NOEL LOOMIS – Have Gun, Will Travel. Dell First Edition B-156, paperback original; 1at printing, 1960. Cover art by Robert Stanley.

   Not a real winner, but it inspired me to make a pipe.

   Noel Loomis was a well-regarded Western historian, and he wrote several scripts for the television show, so he was a natural for this paperback tie-in. And he gives it the dollop of polish one expects from a writer of his caliber, but that’s not always a good thing.

   The plot involves Paladin’s involvement with a notorious lady of the theatre, the search for a missing newspaper editor, Mexican revolutionaries and the near-legendary outlaw Three-Fingered Phil.

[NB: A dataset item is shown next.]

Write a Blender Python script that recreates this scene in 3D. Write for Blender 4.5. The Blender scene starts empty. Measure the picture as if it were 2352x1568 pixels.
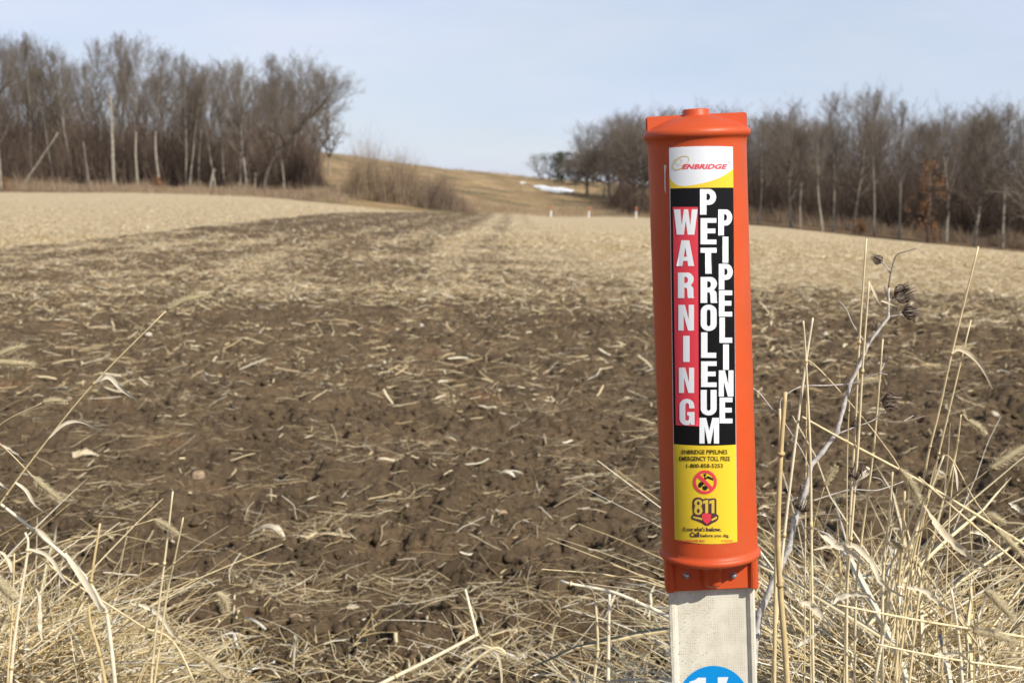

   Freed of the time and budget constraints of network television, Loomis lets his hero and himself ramble, from San Francisco to Santa Fe, down into Mexico and up into the mountains, with every leg and limb of the journey described in detail. Oh, it never gets monotonous, it just gets, well… long!

   And perhaps it’s no fault of Loomis’ that he never really evokes the forceful personality Richard Boone brought to his characterization, though he lards the dialogue with allusions to Shakespeare. He just misses the laconic personality and repressed rage essential to the character of Paladin, and it leaves a gaping whole in the book that Robert Stanley’s excellent cover can’t quite fill.

   That said, there are enough fist-fights, knife-fights and gun-fights to keep the reader awake, and Loomis puts the action across reasonably well. Maybe it’s me, I just couldn’t get excited over this.

   But it did prompt me to make a pipe out of a tree branch and trim from an old cap pistol!